De heroína, Uber passou a ser vilã machista, agressiva e trapaceira

Crédito: Danish Siddiqui - 19.jan.2016/Reuters O ex-CEO da Uber Travis Kalanick realiza palestra em Mumbai; ele deixou o cargo em 2017
O ex-CEO da Uber Travis Kalanick realiza palestra em Mumbai; ele deixou o cargo em 2017

Em menos de uma década, a Uber se tornou uma marca conhecida e temida globalmente. A sua estratégia comercial provocou uma abertura inesperada no mercado de transportes, tradicionalmente um dos mais regulamentados e, com o avanço do seu modelo de negócios para outros setores, analistas começaram a falar de "uberização da economia".

A expansão da chinesa Didi, contudo, a qual acabou de adquirir a brasileira 99 Taxis, sela o fim de uma era marcada pelas pretensões hegemônicas da Uber.

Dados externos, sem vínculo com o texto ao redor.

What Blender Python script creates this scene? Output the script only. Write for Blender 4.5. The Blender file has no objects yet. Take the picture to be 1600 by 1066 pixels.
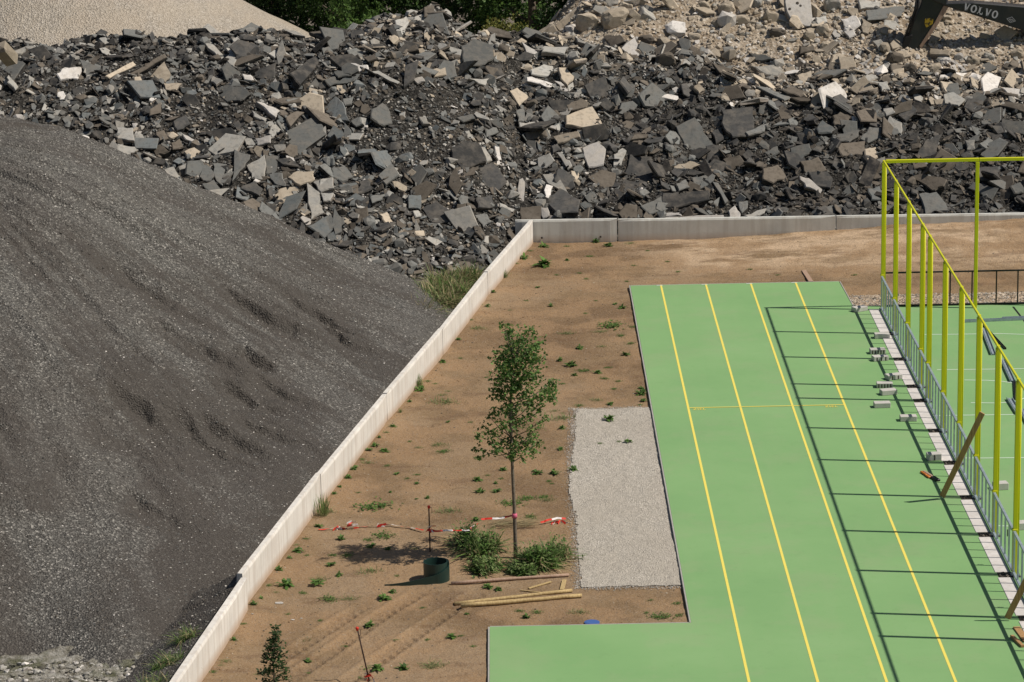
import bpy, bmesh, math, random
import numpy as np
from mathutils import Vector, Matrix

S = bpy.context.scene
COL = S.collection
random.seed(11)
RNG = np.random.default_rng(11)

# ------------------------------------------------------------------ camera
F_PX, PITCH, ROLL, YAW = 5000.0, 0.2492, 0.0199, 0.0010
CAM = Vector((-4.1624, 0.0, 20.0584))
cp, sp, cy_, sy_ = math.cos(PITCH), math.sin(PITCH), math.cos(YAW), math.sin(YAW)
FWD = Vector((sy_*cp, cy_*cp, -sp))
UP0 = Vector((sy_*sp, cy_*sp, cp))
RT0 = Vector((cy_, -sy_, 0))
RT = RT0*math.cos(ROLL) - UP0*math.sin(ROLL)
UPV = RT0*math.sin(ROLL) + UP0*math.cos(ROLL)
cam_data = bpy.data.cameras.new('camera')
cam_data.sensor_width = 36.0
cam_data.lens = F_PX/1600*36
cam_data.clip_start = 1.0
cam_data.clip_end = 3000.0
cam = bpy.data.objects.new('camera', cam_data)
M = Matrix((RT, UPV, -FWD)).transposed().to_4x4()
M.translation = CAM
cam.matrix_world = M
COL.objects.link(cam)
S.camera = cam

# ------------------------------------------------------------------ light
SUN_DIR = Vector((3.01, -0.48, 3.95)).normalized()
SUN_EL = math.asin(SUN_DIR.z)
SUN_AZ = math.atan2(SUN_DIR.x, SUN_DIR.y)
W = bpy.data.worlds.new('World')
S.world = W
W.use_nodes = True
wn = W.node_tree.nodes
sky = wn.new('ShaderNodeTexSky')
sky.sky_type = 'NISHITA'
sky.sun_disc = False
sky.sun_elevation = SUN_EL
sky.sun_rotation = SUN_AZ
W.node_tree.links.new(sky.outputs[0], wn['Background'].inputs[0])
wn['Background'].inputs[1].default_value = 0.05
sun_data = bpy.data.lights.new('sun', 'SUN')
sun_data.energy = 4.4
sun_data.angle = math.radians(0.53)
sun_data.color = (1.0, 0.93, 0.83)
sun = bpy.data.objects.new('sun', sun_data)
sun.rotation_euler = SUN_DIR.to_track_quat('Z', 'Y').to_euler()
sun.location = (20, 60, 60)
COL.objects.link(sun)
S.view_settings.view_transform = 'Standard'
S.view_settings.look = 'None'
S.view_settings.exposure = 0.0
S.view_settings.gamma = 1.0
S.view_settings.use_curve_mapping = False
S.render.engine = 'CYCLES'
S.cycles.max_bounces = 5
S.cycles.diffuse_bounces = 3

# ------------------------------------------------------------------ helpers
def ray(x, y):
    return FWD + RT*((x-800)/F_PX) - UPV*((y-533)/F_PX)
def at(x, y, z=0.0):
    d = ray(x, y); t = (z-CAM.z)/d.z
    return CAM + d*t
def at_y(x, y, Y):
    d = ray(x, y); t = (Y-CAM.y)/d.y
    return CAM + d*t
def px_of(P):
    v = Vector(P)-CAM; w = v.dot(FWD)
    return 800+F_PX*v.dot(RT)/w, 533-F_PX*v.dot(UPV)/w
CAMn = np.array(CAM); RTn = np.array(RT); UPn = np.array(UPV); FWn = np.array(FWD)
def px_np(P):
    v = P-CAMn; w = v@FWn
    return 800+F_PX*(v@RTn)/w, 533-F_PX*(v@UPn)/w

def tag(o, label=None, cat=None, group=None, kind=None):
    if label: o['label'] = label
    if cat: o['category'] = cat
    if group: o['group'] = group
    if kind: o['kind'] = kind
    return o
def empty(name, loc=(0,0,0), rotz=0.0):
    o = bpy.data.objects.new(name, None)
    o.empty_display_size = 0.2
    o.location = loc; o.rotation_euler = (0,0,rotz)
    COL.objects.link(o)
    return o
def link(name, me, parent=None):
    o = bpy.data.objects.new(name, me)
    COL.objects.link(o)
    if parent is not None: o.parent = parent
    return o
def bm_mesh(name, bm, mats):
    me = bpy.data.meshes.new(name)
    bm.to_mesh(me); bm.free()
    for m in (mats if isinstance(mats, (list, tuple)) else [mats]): me.materials.append(m)
    return me
def np_mesh(name, V, T, mats, mi=None, smooth=False):
    me = bpy.data.meshes.new(name)
    V = np.asarray(V, np.float32); T = np.asarray(T, np.int32)
    k = T.shape[1]
    me.vertices.add(len(V)); me.vertices.foreach_set('co', V.ravel())
    me.loops.add(T.size); me.loops.foreach_set('vertex_index', T.ravel())
    me.polygons.add(len(T))
    me.polygons.foreach_set('loop_start', np.arange(0, T.size, k, dtype=np.int32))
    me.polygons.foreach_set('loop_total', np.full(len(T), k, np.int32))
    for m in (mats if isinstance(mats, (list, tuple)) else [mats]): me.materials.append(m)
    if mi is not None: me.polygons.foreach_set('material_index', np.asarray(mi, np.int32))
    me.polygons.foreach_set('use_smooth', np.full(len(T), smooth))
    me.update(calc_edges=True)
    return me
def add_box(bm, lo, hi, mat=0, mtx=None, bevel=0.0):
    vs = [bm.verts.new((x, y, z)) for x in (lo[0], hi[0]) for y in (lo[1], hi[1]) for z in (lo[2], hi[2])]
    fs = [(0,1,3,2),(4,6,7,5),(0,4,5,1),(2,3,7,6),(0,2,6,4),(1,5,7,3)]
    faces = []
    for f in fs:
        fc = bm.faces.new([vs[i] for i in f]); fc.material_index = mat; faces.append(fc)
    out = vs
    if bevel:
        es = list({e for f in faces for e in f.edges})
        r = bmesh.ops.bevel(bm, geom=es, offset=bevel, segments=1, affect='EDGES', profile=.5, clamp_overlap=True)
        out = list({v for f in r['faces'] for v in f.verts} | {v for v in vs if v.is_valid})
    if mtx is not None:
        bmesh.ops.transform(bm, matrix=mtx, verts=[v for v in out if v.is_valid])
def beam_matrix(a, b, roll=0.0):
    a = Vector(a); b = Vector(b)
    z = (b-a).normalized()
    up = Vector((0,0,1)) if abs(z.z) < .95 else Vector((0,1,0))
    x = up.cross(z).normalized(); y = z.cross(x)
    m = Matrix((x, y, z)).transposed()
    m = m @ Matrix.Rotation(roll, 3, 'Z')
    m = m.to_4x4(); m.translation = a
    return m, (b-a).length
def add_beam(bm, a, b, w, h, roll=0.0, mat=0, bevel=0.0):
    m, L = beam_matrix(a, b, roll)
    add_box(bm, (-w/2, -h/2, 0), (w/2, h/2, L), mat, m, bevel)
def add_tube(bm, pts, radii, n=8, mat=0, caps=True, smooth=True):
    rings = []
    pts = [Vector(p) for p in pts]
    ref = None
    for i, p in enumerate(pts):
        t = (pts[min(i+1, len(pts)-1)]-pts[max(i-1, 0)]).normalized()
        if ref is None: ref = Vector((1,0,0)) if abs(t.x) < .8 else Vector((0,0,1))
        u = ref - t*ref.dot(t)
        u.normalize(); v = t.cross(u); ref = u
        r = radii[i] if isinstance(radii, (list, tuple)) else radii
        rings.append([bm.verts.new(p+(u*math.cos(2*math.pi*k/n)+v*math.sin(2*math.pi*k/n))*r) for k in range(n)])
    for a, b in zip(rings, rings[1:]):
        for k in range(n):
            f = bm.faces.new((a[k], a[(k+1) % n], b[(k+1) % n], b[k])); f.material_index = mat; f.smooth = smooth
    if caps:
        f = bm.faces.new(rings[0][::-1]); f.material_index = mat
        f = bm.faces.new(rings[-1]); f.material_index = mat
def grid_mesh(name, x0, x1, y0, y1, step, fn, mat, keep=None, smooth=True):
    nx = int((x1-x0)/step)+1; ny = int((y1-y0)/step)+1
    X, Y = np.meshgrid(np.linspace(x0, x1, nx), np.linspace(y0, y1, ny))
    Z = fn(X, Y)
    V = np.stack([X, Y, Z], -1).reshape(-1, 3)
    i = np.arange(nx*ny).reshape(ny, nx)
    Q = np.stack([i[:-1,:-1], i[:-1,1:], i[1:,1:], i[1:,:-1]], -1).reshape(-1, 4)
    if keep is not None:
        k = keep(V[:,0], V[:,1], V[:,2])
        Q = Q[k[Q].all(1)]
        used = np.unique(Q); mp = np.full(len(V), -1); mp[used] = np.arange(len(used))
        V = V[used]; Q = mp[Q]
    return np_mesh(name, V, Q, mat, smooth=smooth)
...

No seu advento, a Uber mesclava imperialismo e utopia. Arregimentando um exército espontâneo de motoristas por meio de um sistema de trabalho precário dissimulado como empreendedorismo, a empresa almejava conquistar cidade por cidade, país por país.

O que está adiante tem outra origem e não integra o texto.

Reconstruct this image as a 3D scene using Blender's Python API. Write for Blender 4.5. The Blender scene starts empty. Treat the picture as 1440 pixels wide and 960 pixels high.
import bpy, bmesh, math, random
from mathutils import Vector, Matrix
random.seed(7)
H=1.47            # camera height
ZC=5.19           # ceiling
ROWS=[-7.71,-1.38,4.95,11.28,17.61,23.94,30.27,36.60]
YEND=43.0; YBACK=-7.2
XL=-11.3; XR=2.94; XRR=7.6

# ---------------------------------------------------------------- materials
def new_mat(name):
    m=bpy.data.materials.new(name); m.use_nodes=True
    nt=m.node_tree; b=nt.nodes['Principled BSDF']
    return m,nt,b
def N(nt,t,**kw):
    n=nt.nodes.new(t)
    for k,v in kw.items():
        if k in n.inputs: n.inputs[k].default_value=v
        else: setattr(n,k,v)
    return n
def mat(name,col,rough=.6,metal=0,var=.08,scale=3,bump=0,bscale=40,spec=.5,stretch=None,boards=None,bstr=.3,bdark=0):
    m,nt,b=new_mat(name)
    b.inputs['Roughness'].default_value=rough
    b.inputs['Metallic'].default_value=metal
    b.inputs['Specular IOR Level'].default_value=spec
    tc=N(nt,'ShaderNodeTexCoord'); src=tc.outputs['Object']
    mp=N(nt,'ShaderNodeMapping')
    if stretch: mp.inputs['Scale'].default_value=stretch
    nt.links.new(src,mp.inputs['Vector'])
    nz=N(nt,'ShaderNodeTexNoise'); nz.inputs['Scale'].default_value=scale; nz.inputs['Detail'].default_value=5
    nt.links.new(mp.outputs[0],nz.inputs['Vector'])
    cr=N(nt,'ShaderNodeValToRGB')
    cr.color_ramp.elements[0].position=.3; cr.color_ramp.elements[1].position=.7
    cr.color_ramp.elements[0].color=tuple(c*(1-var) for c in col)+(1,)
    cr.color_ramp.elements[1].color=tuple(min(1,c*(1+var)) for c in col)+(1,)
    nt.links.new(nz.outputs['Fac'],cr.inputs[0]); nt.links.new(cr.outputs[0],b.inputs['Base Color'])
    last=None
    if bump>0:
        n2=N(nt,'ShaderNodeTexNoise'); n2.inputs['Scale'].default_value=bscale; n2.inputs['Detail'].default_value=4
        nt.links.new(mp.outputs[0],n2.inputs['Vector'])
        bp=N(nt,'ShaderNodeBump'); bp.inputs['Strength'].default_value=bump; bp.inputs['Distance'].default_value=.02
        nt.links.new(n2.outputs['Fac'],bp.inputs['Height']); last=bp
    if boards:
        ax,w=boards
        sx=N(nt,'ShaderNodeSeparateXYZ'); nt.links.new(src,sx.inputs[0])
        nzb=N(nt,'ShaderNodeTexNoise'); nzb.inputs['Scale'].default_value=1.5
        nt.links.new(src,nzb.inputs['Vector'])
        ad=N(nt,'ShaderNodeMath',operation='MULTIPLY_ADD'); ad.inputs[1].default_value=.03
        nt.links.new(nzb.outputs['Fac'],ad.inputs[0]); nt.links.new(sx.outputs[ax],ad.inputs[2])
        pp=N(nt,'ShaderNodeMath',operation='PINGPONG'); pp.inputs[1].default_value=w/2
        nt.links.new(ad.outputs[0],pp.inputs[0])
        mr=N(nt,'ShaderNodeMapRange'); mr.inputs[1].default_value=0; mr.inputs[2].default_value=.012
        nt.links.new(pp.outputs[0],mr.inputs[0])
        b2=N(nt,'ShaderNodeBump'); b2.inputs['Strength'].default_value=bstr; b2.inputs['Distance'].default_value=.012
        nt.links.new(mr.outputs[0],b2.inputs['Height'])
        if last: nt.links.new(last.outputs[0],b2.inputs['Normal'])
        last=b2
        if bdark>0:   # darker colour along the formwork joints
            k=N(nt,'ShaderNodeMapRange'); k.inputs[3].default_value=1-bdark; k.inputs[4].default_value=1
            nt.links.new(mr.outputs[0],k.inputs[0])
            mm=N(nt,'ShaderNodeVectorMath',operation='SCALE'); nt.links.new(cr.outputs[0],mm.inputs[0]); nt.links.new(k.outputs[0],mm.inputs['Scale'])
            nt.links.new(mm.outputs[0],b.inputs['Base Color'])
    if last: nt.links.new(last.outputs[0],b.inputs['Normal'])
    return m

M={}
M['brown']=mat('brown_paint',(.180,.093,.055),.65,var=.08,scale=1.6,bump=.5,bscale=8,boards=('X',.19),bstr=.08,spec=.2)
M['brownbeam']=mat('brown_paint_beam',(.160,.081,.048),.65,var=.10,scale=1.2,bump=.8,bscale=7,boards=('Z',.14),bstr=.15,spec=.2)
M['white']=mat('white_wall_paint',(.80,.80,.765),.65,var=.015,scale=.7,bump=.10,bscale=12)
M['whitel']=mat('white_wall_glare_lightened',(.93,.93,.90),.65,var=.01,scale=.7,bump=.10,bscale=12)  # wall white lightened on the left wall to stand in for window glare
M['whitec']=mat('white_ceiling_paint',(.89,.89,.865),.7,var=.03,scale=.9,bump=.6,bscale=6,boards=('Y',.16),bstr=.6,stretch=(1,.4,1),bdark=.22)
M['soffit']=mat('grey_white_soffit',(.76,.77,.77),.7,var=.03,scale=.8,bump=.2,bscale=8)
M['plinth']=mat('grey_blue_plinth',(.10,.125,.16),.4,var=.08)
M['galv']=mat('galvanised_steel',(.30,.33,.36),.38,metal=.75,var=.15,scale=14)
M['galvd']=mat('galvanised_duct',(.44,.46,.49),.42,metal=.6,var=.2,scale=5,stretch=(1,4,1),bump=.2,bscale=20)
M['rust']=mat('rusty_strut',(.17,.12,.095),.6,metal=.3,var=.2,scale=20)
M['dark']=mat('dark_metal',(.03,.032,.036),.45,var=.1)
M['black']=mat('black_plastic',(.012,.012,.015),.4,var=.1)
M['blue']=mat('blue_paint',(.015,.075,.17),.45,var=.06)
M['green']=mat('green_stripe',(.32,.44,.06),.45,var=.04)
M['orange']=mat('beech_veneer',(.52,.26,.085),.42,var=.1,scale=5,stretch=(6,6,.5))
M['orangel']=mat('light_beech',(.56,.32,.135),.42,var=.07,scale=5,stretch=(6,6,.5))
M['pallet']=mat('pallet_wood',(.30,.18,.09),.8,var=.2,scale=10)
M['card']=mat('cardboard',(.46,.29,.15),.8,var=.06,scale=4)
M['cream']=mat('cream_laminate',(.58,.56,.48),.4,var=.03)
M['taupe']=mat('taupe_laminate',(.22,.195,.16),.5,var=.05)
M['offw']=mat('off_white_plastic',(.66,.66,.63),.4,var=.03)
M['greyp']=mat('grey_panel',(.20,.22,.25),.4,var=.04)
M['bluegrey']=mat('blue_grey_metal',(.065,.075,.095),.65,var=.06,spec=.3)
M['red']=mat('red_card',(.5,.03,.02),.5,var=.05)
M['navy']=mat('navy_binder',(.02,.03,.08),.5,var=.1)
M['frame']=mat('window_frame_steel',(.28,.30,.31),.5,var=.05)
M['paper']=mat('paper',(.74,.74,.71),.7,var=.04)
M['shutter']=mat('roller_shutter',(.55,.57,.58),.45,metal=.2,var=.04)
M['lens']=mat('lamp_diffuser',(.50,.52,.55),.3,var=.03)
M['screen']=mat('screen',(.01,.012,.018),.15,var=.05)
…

Apesar da fraca rentabilidade, ela conseguiu captar investidores com a promessa de constituição de um monopólio global no serviço de transportes privados e com a aposta em uma transição acelerada para veículos robotizados.

De São Paulo a Paris, passando por Johannesburgo e Nova Déli, a Uber recorreu a todo tipo de artifício —da criatividade fiscal à contratação de lobistas, passando pelo recrutamento intensivo de motoristas—, para vencer a resistência de grupos de interesse estabelecidos.

Esse estilo rolo compressor enfrentou a sua primeira grande derrota em dezembro de 2017, quando a Corte Europeia de Justiça, a mais alta instancia judiciária da União Europeia, definiu a Uber como uma empresa de serviços e não apenas como um mero aplicativo.

Essa decisão confere novos instrumentos legais para as autoridades dos países-membros da UE enquadrarem as suas atividades.

Somando-se à dificuldade de derrubar barreiras regulatórias, uma onda de acusações de assédio sexual causou um impacto catastrófico na sua imagem.

Acusada por ex-funcionários de ter permitido que uma cultura predatória se instalasse nas suas estruturas, a Uber mergulhou em uma crise de identidade que culminou no afastamento de seu presidente e fundador Travis Kalanick.

Num piscar de olhos, a firma passou de heroína do Vale do Silício a vilã da era Donald Trump: machista, agressiva e trapaceira.

O caminho ainda é longo. A história de Susan Fowler, a engenheira que divulgou os casos de assédio, será adaptada no cinema. Em plena era Harvey Weinstein, a Uber vai precisar trabalhar muito para reconstruir a sua imagem. Em decorrência disso, as desventuras da Uber abriram uma brecha para empresas que aproveitaram a mudança de paradigma para lançar aplicativos.

A 99 Taxis, por exemplo, teve a perspicácia de relançar os taxistas, que pareciam condenados ao mesmo destino dos mineiros grevistas na era Thatcher. Agora, ela e outros atores regionais estão sendo comprados pela Didi, gigante chinesa do setor, com mais de 450 milhões de usuários em 400 cidades, que se prepara para disputar o mercado global com a Uber.

Para os brasileiros, porém, resta entender por que uma estrela ascendente como a 99 Taxis precisou entregar o controle a chineses para crescer na América Latina.